Interprétations individuelles
Or, ce n’est pas le cas. Selon la Drees, « le taux de renoncement aux soins est en effet un indicateur construit à partir des réponses d’enquêtés à des questions subjectives ». Non seulement ces dernières reposent sur des interprétations individuelles des termes proposés tels que « besoin », « soin » et « renoncement », mais également « sur des tournures de questions différentes entre les enquêtes qui donnent lieu à des interprétations qui ne sont pas toujours équivalentes ».
Une réalité déjà mise en exergue dans une étude précédente publiée en 2015 par deux autres chercheurs de la Drees, Renaud Legal et Augustin Vicard. Ceux-ci « révélaient que les taux peuvent varier de 15 points selon la formulation et alertent sur le fait que le suivi dans le temps n’est pas possible dès lors que, sur la période d’observation, la formulation de la question change ».
Incidence du type de groupe social
Pour vérifier le phénomène et tester l’effet des différents énoncés sur le taux de renoncement, « le sujet a été introduit ponctuellement dans l’édition 2019 du Baromètre d’opinion » de la Drees, qui suit chaque année, depuis 2000, l’évolution de l’opinion des Français à l’égard de la santé, de la protection sociale et des inégalités sociales.
Quatre sous-échantillons des personnes interrogées ont ainsi été créés de façon aléatoire, avec une formulation différente de l’interrogation sur le renoncement aux soins pour chacun d’entre eux. À l’arrivée, selon les échantillons, le taux de renoncement obtenu varie entre 7,7 % et 18,8 %. Soit un rapport de 1 à 2,4. Une analyse plus fine montre que l’impact du changement de formulation varie également selon les groupes sociaux auxquels appartiennent les répondants. Ainsi, « le rapport entre le renoncement des 20 % des plus modestes et celui observé sur l’ensemble de la population varie entre 1,6 à 2 selon la formulation », poursuit la Drees. À noter toutefois que cette dernière n’affecte pas les écarts entre les groupes sociaux mais leur ampleur.

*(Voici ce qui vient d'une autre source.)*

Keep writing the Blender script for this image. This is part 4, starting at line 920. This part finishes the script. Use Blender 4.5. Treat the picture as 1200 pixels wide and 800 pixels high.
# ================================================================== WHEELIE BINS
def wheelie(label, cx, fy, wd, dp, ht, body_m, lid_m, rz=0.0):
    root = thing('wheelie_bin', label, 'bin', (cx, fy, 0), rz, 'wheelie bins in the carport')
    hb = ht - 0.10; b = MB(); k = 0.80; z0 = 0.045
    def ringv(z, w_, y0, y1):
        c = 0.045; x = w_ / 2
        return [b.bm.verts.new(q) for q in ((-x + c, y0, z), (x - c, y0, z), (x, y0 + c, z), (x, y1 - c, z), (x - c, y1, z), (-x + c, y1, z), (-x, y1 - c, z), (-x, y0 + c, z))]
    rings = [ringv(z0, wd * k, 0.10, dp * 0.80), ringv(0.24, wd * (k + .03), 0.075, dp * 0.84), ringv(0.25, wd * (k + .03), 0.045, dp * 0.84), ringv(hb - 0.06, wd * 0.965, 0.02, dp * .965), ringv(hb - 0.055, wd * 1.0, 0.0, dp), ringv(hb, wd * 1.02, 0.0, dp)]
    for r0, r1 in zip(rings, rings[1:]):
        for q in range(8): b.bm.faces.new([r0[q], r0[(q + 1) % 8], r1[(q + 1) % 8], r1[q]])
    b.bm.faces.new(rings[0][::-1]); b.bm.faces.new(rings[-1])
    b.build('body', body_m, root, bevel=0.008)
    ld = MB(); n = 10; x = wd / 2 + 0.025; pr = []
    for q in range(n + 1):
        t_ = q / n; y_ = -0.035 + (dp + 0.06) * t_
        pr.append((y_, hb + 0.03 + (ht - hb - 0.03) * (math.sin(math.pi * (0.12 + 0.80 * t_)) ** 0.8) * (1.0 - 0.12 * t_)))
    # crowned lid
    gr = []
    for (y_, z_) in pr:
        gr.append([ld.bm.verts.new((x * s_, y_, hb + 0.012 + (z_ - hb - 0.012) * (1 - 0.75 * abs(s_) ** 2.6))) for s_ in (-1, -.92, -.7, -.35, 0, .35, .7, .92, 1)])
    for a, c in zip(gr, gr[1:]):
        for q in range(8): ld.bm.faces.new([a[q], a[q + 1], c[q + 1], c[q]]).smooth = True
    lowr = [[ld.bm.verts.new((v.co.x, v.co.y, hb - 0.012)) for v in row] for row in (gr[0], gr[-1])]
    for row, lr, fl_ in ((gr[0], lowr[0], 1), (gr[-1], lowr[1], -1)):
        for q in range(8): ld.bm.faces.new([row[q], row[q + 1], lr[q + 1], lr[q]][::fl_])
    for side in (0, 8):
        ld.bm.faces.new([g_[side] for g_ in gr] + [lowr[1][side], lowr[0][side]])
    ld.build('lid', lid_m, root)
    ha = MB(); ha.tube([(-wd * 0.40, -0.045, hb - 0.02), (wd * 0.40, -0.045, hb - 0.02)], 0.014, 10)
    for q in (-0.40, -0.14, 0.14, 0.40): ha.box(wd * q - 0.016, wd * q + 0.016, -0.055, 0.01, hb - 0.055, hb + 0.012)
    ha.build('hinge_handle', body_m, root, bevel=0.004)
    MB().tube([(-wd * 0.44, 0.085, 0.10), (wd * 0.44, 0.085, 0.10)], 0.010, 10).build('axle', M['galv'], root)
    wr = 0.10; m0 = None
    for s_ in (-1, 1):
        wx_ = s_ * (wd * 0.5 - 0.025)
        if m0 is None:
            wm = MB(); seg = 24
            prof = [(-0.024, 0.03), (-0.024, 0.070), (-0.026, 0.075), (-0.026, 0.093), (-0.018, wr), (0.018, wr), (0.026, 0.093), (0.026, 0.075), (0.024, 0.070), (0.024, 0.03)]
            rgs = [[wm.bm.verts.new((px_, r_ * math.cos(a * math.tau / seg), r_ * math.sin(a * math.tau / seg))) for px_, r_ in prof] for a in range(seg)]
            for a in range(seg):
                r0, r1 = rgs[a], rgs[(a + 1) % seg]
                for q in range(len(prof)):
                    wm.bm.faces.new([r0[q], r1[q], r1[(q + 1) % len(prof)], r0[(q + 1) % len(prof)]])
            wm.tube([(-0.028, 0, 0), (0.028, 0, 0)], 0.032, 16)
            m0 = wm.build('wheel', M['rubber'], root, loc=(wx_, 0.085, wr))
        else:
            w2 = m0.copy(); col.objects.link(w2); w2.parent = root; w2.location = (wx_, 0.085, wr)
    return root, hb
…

Pour autant, la comparaison entre différents résultats de déclarations de renoncements aux soins demeure pertinente. Mais à condition « de comparer les taux de renoncement une année donnée, avec une source de donnée, entre différentes catégories de la population et éventuellement, lorsque les informations existent, entre différents postes de soins », conclut l'étude.